Ingat juga, biaya transaksi kadang jadi indikator kepercayaan juga. Kalau terlalu mahal, user kabur. Kalau terlalu murah dan nggak ada aktivitas, ya nggak ngaruh juga. Yang penting adalah balance antara efisiensi biaya dan aktivitas tinggi.


#Penutup

Nah, sekarang kamu udah ngerti kan gimana cara bedain layer-1 yang undervalued atau overvalued. Tapi pertanyaan besarnya: kapan waktu yang tepat buat masuk?

Jawabannya: saat metrik-metrik tadi nunjukin pertumbuhan yang konsisten, tapi harga belum ikut naik drastis. Itu waktu emas buat kamu dapetin potensi cuan maksimal.

Ingat ya, market crypto itu bisa sangat fluktuatif, tapi data nggak pernah bohong. Pakai data objektif buat ambil keputusan, bukan FOMO. Jangan buru-buru beli cuma karena harga turun, tapi pelajari metrik dan bandingkan dengan project lain.

Karena pada akhirnya, kalau kamu bisa deteksi lebih awal jaringan layer-1 yang undervalued, kamu bisa dapet keuntungan sebelum “ramai” dan harga mulai meledak. Let’s go cari hidden gem bareng!

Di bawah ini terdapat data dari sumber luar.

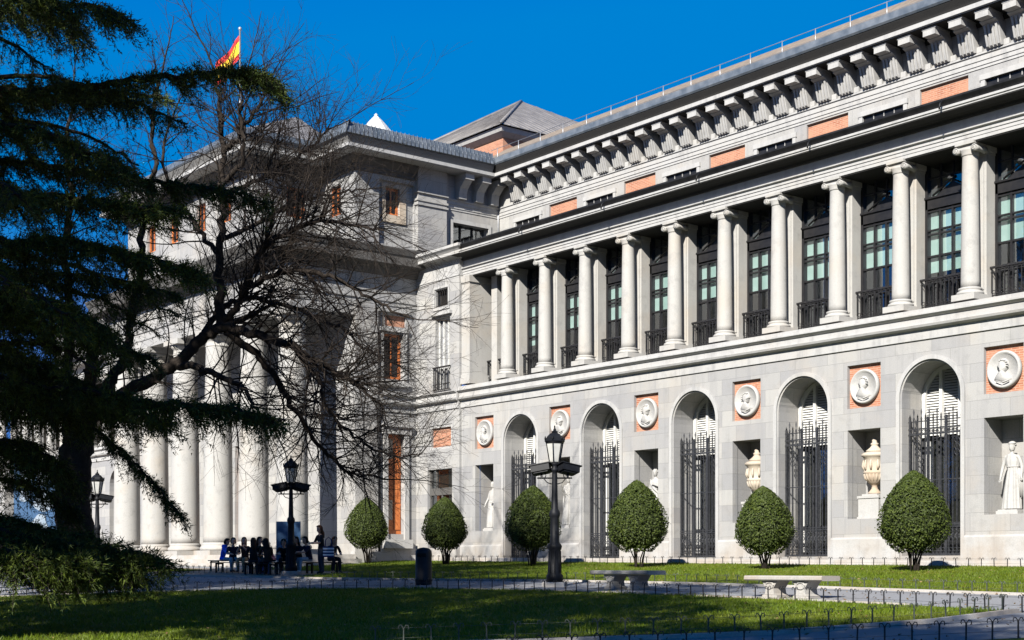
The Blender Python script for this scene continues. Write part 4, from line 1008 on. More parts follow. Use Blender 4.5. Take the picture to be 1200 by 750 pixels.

FAQ (Pertanyaan yang Sering Ditanyain)

1. Apa bedanya layer-1 sama layer-2 di blockchain?

Layer-1 itu adalah jaringan utama kayak Ethereum, Solana, atau Avalanche. Sementara layer-2 itu kayak solusi tambahan di atasnya, contohnya Arbitrum atau Optimism, buat ngurangin beban dan bikin transaksi lebih cepat dan murah.

2. Apakah TVL selalu jadi indikator utama nilai sebuah blockchain?

TVL memang penting, tapi bukan satu-satunya indikator. Harus dikombinasiin sama user growth, ekosistem, dan metrik lain supaya lebih akurat dalam menilai.

3. Apakah semua jaringan layer-1 bisa sukses?

Nggak juga. Banyak banget layer-1 yang muncul tapi nggak punya diferensiasi, akhirnya tenggelam. Jadi penting buat lihat teknologi, tim, komunitas, dan daya tariknya buat developer.

4. Gimana cara ngecek data-data on-chain yang akurat?

Kamu bisa pakai situs kayak DeFiLlama, DappRadar, Token Terminal, Messari, atau Nansen. Mereka nyediain data gratis maupun premium yang bisa bantu kamu analisis lebih dalam.

5. Layer-1 undervalued bisa langsung naik harga cepat?

Nggak selalu. Kadang butuh waktu sebelum market sadar. Tapi justru di situlah kamu bisa punya posisi duluan sebelum “booming”. Sabar, konsisten, dan pantau terus datanya.